Bilgilendirmemizi yaptıktan sonra gelelim konumuza. Bugün açıklanan paketten sonra twitterda şöyle bir şey gördüm;

Böyle bir mantık yok arkadaşlar. Ben yukarıda da anlattığım gibi bir eğitim sistemi içinden geliyorum ve sınava da hepiniz gibi girdim, üniversiteyi kazandım ve bitirdim. Yani ana dili Türkçe olmayan ve eğitim yapan bir okulda hiç Türkçe konuşulmuyor, hiç Türkçe ders işlenmiyor diye bir şey yok. Önce bunu bilelim. Ana dili ne olursa olsun Türkçe, coğrafya ve tarih dersleri Türkçe okutulur. Diğer dersler ise öğretmenin inisiyatifine kalmıştır. Ders kitabı Türkçe, verdiği eğitim ise ister kendi X ana dilinde olur isterse Türkçe. Bundan dolayı da X ana dilde eğitim aldı üniversite sınavı sırasında ne yapacak tezini de savunmayın artık çok saçma çünkü. Zamanında Lozan ile Ermenilere ve Rumlara bu hak verilmiştir. Bugün üniversiteye biz nasıl gidiyorsak Kürtler de o şekilde gidebilir ve ben şahsen bunda hiçbir sorun görmüyorum. Bir insan kendi ana dilinde eğitim almış ise bölücü olacak diye de bir şey çok saçmadır. Sen bu adama asıl kendi ana dilinde eğitim vermez isen o zaman bu adam terörizme kucak açar. Ha zaten açıklanan pakette özel okullar diyor. Yani paran varsa böyle bir imkânın var, paran yoksa maalesef aynı sisteme tabisin deniliyor. Ayrıca böyle bir hak tanındı diye siz sanıyor musunuz ki yarın öbür gün her yerde Özel Kürt okulları açılacağını? Benim açıkçası pek umudum yok.

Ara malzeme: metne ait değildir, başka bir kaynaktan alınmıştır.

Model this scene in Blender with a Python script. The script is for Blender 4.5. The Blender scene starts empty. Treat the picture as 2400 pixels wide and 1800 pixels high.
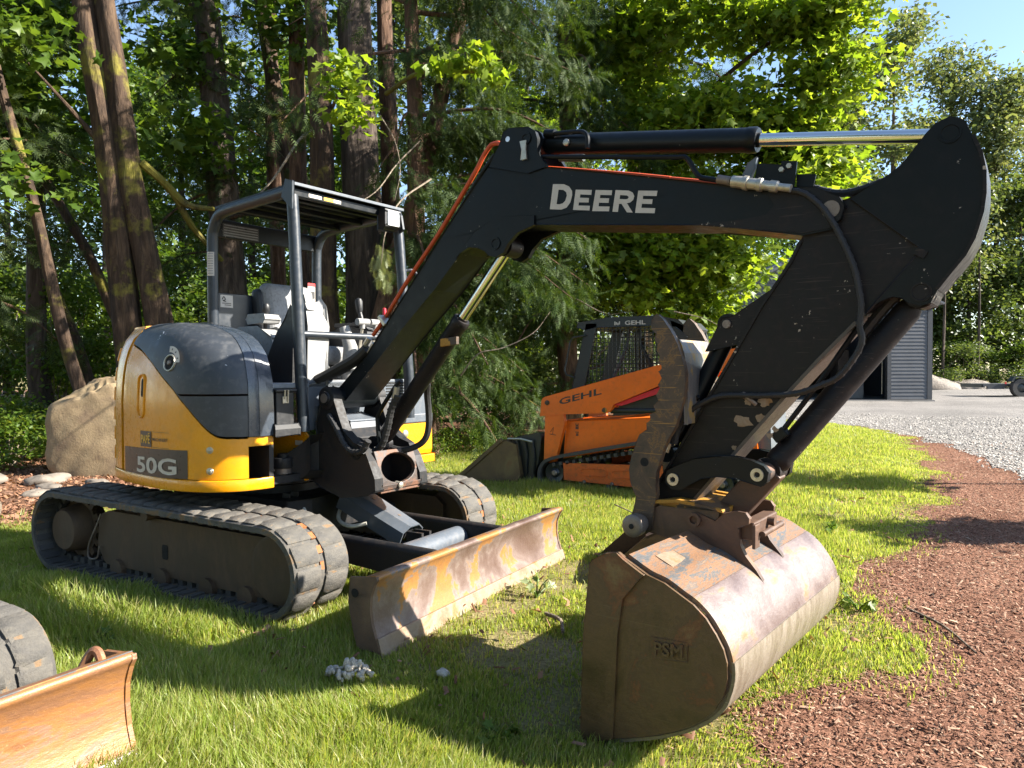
import bpy, math, random
import numpy as np
from mathutils import Vector, Matrix
from mathutils.geometry import tessellate_polygon
scene = bpy.context.scene
C = scene.collection
pi = math.pi
rad = math.radians

# ------------------------------------------------------------------ camera, sky, sun, exposure
CAM = Vector((4.053, -3.660, 1.337))
cam_data = bpy.data.cameras.new('camera')
cam_data.sensor_width = 36.0
cam_data.lens = 36.0 * 1708.9 / 2400.0
cam_data.clip_start = 0.05
cam_data.clip_end = 2000.0
cam = bpy.data.objects.new('camera', cam_data)
C.objects.link(cam)
_yaw, _pitch, _roll = 2.091, -0.019, -0.003
_f = Vector((math.cos(_yaw)*math.cos(_pitch), math.sin(_yaw)*math.cos(_pitch), math.sin(_pitch)))
_r = _f.cross(Vector((0, 0, 1))).normalized()
_u = _r.cross(_f)
_r2 = _r*math.cos(_roll) + _u*math.sin(_roll)
_u2 = -_r*math.sin(_roll) + _u*math.cos(_roll)
cam.matrix_world = Matrix(((_r2.x, _u2.x, -_f.x, CAM.x), (_r2.y, _u2.y, -_f.y, CAM.y), (_r2.z, _u2.z, -_f.z, CAM.z), (0, 0, 0, 1)))
scene.camera = cam

SUN_AZ, SUN_EL = rad(24), rad(33.5)
world = bpy.data.worlds.new('World')
scene.world = world
world.use_nodes = True
wn = world.node_tree.nodes
sky = wn.new('ShaderNodeTexSky')
sky.sky_type = 'NISHITA'
sky.sun_disc = False
sky.sun_elevation = SUN_EL
sky.sun_rotation = pi/2 - SUN_AZ
sky.air_density = 1.0
sky.dust_density = 0.4
sky.ozone_density = 1.5
wn['Background'].inputs['Strength'].default_value = 0.08
world.node_tree.links.new(sky.outputs['Color'], wn['Background'].inputs['Color'])
sun_data = bpy.data.lights.new('sun', 'SUN')
sun_data.energy = 5.0
sun_data.angle = rad(0.53)
sun_data.color = (1.0, 0.93, 0.82)
sun = bpy.data.objects.new('sun', sun_data)
C.objects.link(sun)
sun.location = (20, 10, 20)
sun.rotation_euler = Vector((math.cos(SUN_AZ)*math.cos(SUN_EL), math.sin(SUN_AZ)*math.cos(SUN_EL), math.sin(SUN_EL))).to_track_quat('Z', 'Y').to_euler()
vs = scene.view_settings
vs.view_transform = 'Standard'
vs.look = 'None'
vs.exposure = 1.95
vs.gamma = 1.0
vs.use_curve_mapping = False
scene.render.engine = 'CYCLES'
cy = scene.cycles
cy.max_bounces = 7
cy.diffuse_bounces = 3
cy.glossy_bounces = 3
cy.transmission_bounces = 5
cy.transparent_max_bounces = 8
cy.caustics_reflective = False
cy.caustics_refractive = False
cy.use_denoising = True
cy.sample_clamp_indirect = 6.0

# ------------------------------------------------------------------ materials
def new_mat(name):
    m = bpy.data.materials.new(name)
    m.use_nodes = True
    return m, m.node_tree.nodes, m.node_tree.links, m.node_tree.nodes['Principled BSDF']

def ramp(n, l, src, stops):
    r = n.new('ShaderNodeValToRGB')
    e = r.color_ramp.elements
    while len(e) < len(stops):
        e.new(0.5)
    for el, (pos, col) in zip(e, stops):
        el.position = pos
        el.color = (col[0], col[1], col[2], 1) if isinstance(col, (tuple, list)) else (col, col, col, 1)
    l.new(src, r.inputs['Fac'])
    return r.outputs['Color']

def noise(n, l, scale, detail=4, rough=0.55, stretch=None, coord='Object', dist=0.0):
    tc = n.new('ShaderNodeTexCoord')
    mp = n.new('ShaderNodeMapping')
    if stretch:
        mp.inputs['Scale'].default_value = stretch
    l.new(tc.outputs[coord], mp.inputs['Vector'])
    t = n.new('ShaderNodeTexNoise')
    t.inputs['Scale'].default_value = scale
    t.inputs['Detail'].default_value = detail
    t.inputs['Roughness'].default_value = rough
    t.inputs['Distortion'].default_value = dist
    l.new(mp.outputs['Vector'], t.inputs['Vector'])
    return t.outputs['Fac']

def mixc(n, l, fac, a, b):
    m = n.new('ShaderNodeMix')
    m.data_type = 'RGBA'
    if isinstance(fac, (int, float)):
        m.inputs[0].default_value = fac
    else:
        l.new(fac, m.inputs[0])
    for v, i in ((a, 6), (b, 7)):
        if isinstance(v, (tuple, list)):
            m.inputs[i].default_value = (v[0], v[1], v[2], 1)
        else:
            l.new(v, m.inputs[i])
    return m.outputs[2]

def bump(n, l, b, height, strength, dist=0.01):
    bn = n.new('ShaderNodeBump')
    bn.inputs['Strength'].default_value = strength
    bn.inputs['Distance'].default_value = dist
    l.new(height, bn.inputs['Height'])
    l.new(bn.outputs['Normal'], b.inputs['Normal'])

def scratches(n, l, amount, seeds=((0.4, 0.9, 0.3), (1.1, 0.2, 1.9), (0.2, 2.2, 1.0))):
    """mask of thin straight scratches in a few directions"""
    out = None
    for k, rot in enumerate(seeds):
        tc = n.new('ShaderNodeTexCoord'); mp = n.new('ShaderNodeMapping')
        mp.inputs['Rotation'].default_value = rot
        mp.inputs['Scale'].default_value = (1.3+k*.4, 70, 70)
        l.new(tc.outputs['Object'], mp.inputs['Vector'])
        t = n.new('ShaderNodeTexNoise'); t.inputs['Scale'].default_value = 2.2; t.inputs['Detail'].default_value = 2
        l.new(mp.outputs['Vector'], t.inputs['Vector'])
        c = ramp(n, l, t.outputs['Fac'], [(0.69, 0), (0.72, amount)])
        if out is None:
            out = c
        else:
            mx = n.new('ShaderNodeMath'); mx.operation = 'MAXIMUM'
            l.new(out, mx.inputs[0]); l.new(c, mx.inputs[1]); out = mx.outputs[0]
    return out

def paint(name, c, rough=0.35, dirt=(0.16, 0.11, 0.07), amount=0.35, scale=4.0, metal=0.0, chips=None, coat=0.0, bmp=0.0, vary=0.12, spec=0.5, scr=None):
    """painted or plastic surface with uneven gloss, a film of dirt and chips"""
    m, n, l, b = new_mat(name)
    big = noise(n, l, scale, 5)
    c2 = tuple(min(1, v*(1+vary)) for v in c)
    c1 = tuple(v*(1-vary) for v in c)
    col = mixc(n, l, ramp(n, l, big, [(0.35, 0), (0.65, 1)]), c1, c2)
    fine = noise(n, l, scale*7, 6, 0.65)
    dm = ramp(n, l, fine, [(0.5, 0), (0.75, amount)])
    col = mixc(n, l, dm, col, dirt)
    if chips:
        ch = noise(n, l, 55, 3, 0.6)
        ch2 = noise(n, l, 6, 3, 0.6)
        mul = n.new('ShaderNodeMath'); mul.operation = 'MULTIPLY'
        l.new(ch, mul.inputs[0]); l.new(ch2, mul.inputs[1])
        col = mixc(n, l, ramp(n, l, mul.outputs[0], [(chips[1], 0), (chips[1]+0.015, 1)]), col, chips[0])
    if scr:
        col = mixc(n, l, scratches(n, l, scr[1]), col, scr[0])
    l.new(col, b.inputs['Base Color'])
    rr = ramp(n, l, fine, [(0.3, rough*0.8), (0.75, min(1, rough*1.5))])
    l.new(rr, b.inputs['Roughness'])
    b.inputs['Metallic'].default_value = metal
    b.inputs['Coat Weight'].default_value = coat
    b.inputs['Specular IOR Level'].default_value = spec
    b.inputs['Coat Roughness'].default_value = 0.12
    if bmp:
        bump(n, l, b, fine, bmp, 0.004)
    return m

def layered(name, stops, scale=3.0, rough=0.55, metal=0.0, bmp=0.15, stretch=None, dist=0.6, speck=None, roughs=None, nr=0.6, scr=None):
    """worn surface: patches of several colours with sharp edges"""
    m, n, l, b = new_mat(name)
    a = noise(n, l, scale, 9, nr, stretch, 'Object', dist)
    col = ramp(n, l, a, stops)
    f = noise(n, l, scale*14, 6, 0.7, stretch)
    col = mixc(n, l, ramp(n, l, f, [(0.35, 0.0), (0.7, 0.35)]), col, speck or (0.12, 0.06, 0.03))
    if scr:
        col = mixc(n, l, scratches(n, l, scr[1]), col, scr[0])
    l.new(col, b.inputs['Base Color'])
    l.new(ramp(n, l, a, roughs or [(0.3, rough*0.7), (0.7, min(1, rough*1.3))]), b.inputs['Roughness'])
    b.inputs['Metallic'].default_value = metal
    bump(n, l, b, f, bmp, 0.006)
    return m

def leaf_mat(name, cols, trans=0.45, rough=0.45):
    m, n, l, b = new_mat(name)
    g = n.new('ShaderNodeNewGeometry')
    col = ramp(n, l, g.outputs['Random Per Island'], [(i/(len(cols)-1), c) for i, c in enumerate(cols)])
    l.new(col, b.inputs['Base Color'])
    b.inputs['Roughness'].default_value = rough
    b.inputs['Specular IOR Level'].default_value = 0.3
    t = n.new('ShaderNodeBsdfTranslucent')
    tc = n.new('ShaderNodeMix'); tc.data_type = 'RGBA'; tc.blend_type = 'MULTIPLY'; tc.inputs[0].default_value = 1.0
    l.new(col, tc.inputs[6]); tc.inputs[7].default_value = (2.2, 2.05, 1.0, 1)
    l.new(tc.outputs[2], t.inputs['Color'])
    mx = n.new('ShaderNodeMixShader')
    mx.inputs[0].default_value = trans
    l.new(b.outputs['BSDF'], mx.inputs[1]); l.new(t.outputs['BSDF'], mx.inputs[2])
    l.new(mx.outputs['Shader'], n['Material Output'].inputs['Surface'])
    return m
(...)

Bir de şöyle bir şey var. Eğer diyorsanız ki adam ana dilinde eğitim aldı bu ülkeyi bölme gibi bir tehdit unsur oluşturuyor o zaman ben de sormak istiyorum bugün bir Fransız, bir Alman, bir İtalyan lisesine giden çocuk vatan haini mi sayılıyor? Ki bildiğim kadarı ile oralarda Türkçe, tarih ve coğrafya dersleri hariç diğer çoğu ders yabancı dil ile yapılıyor. (Lütfen bu okullarda okuyan kardeşilerimiz veya mezun olan dostlarımız yanlış anlamasın)

Bu saydığım nedenlerden dolayı çocukların kendi ana dillerinde eğitim almalarından dolayı bu insanlardan korkmayın. Yaşam hakkı deyip o çocuğa başka bir dilde eğitim aldırmaya dikta ediyorsan ya senin yaşam hakkı dediğin olay benimki ile farklı ya da dürüst değilsin...




Püzant YÜCECAN

Hiç yorum yok:

Yorum Gönder

Related Posts Plugin for WordPress, Blogger...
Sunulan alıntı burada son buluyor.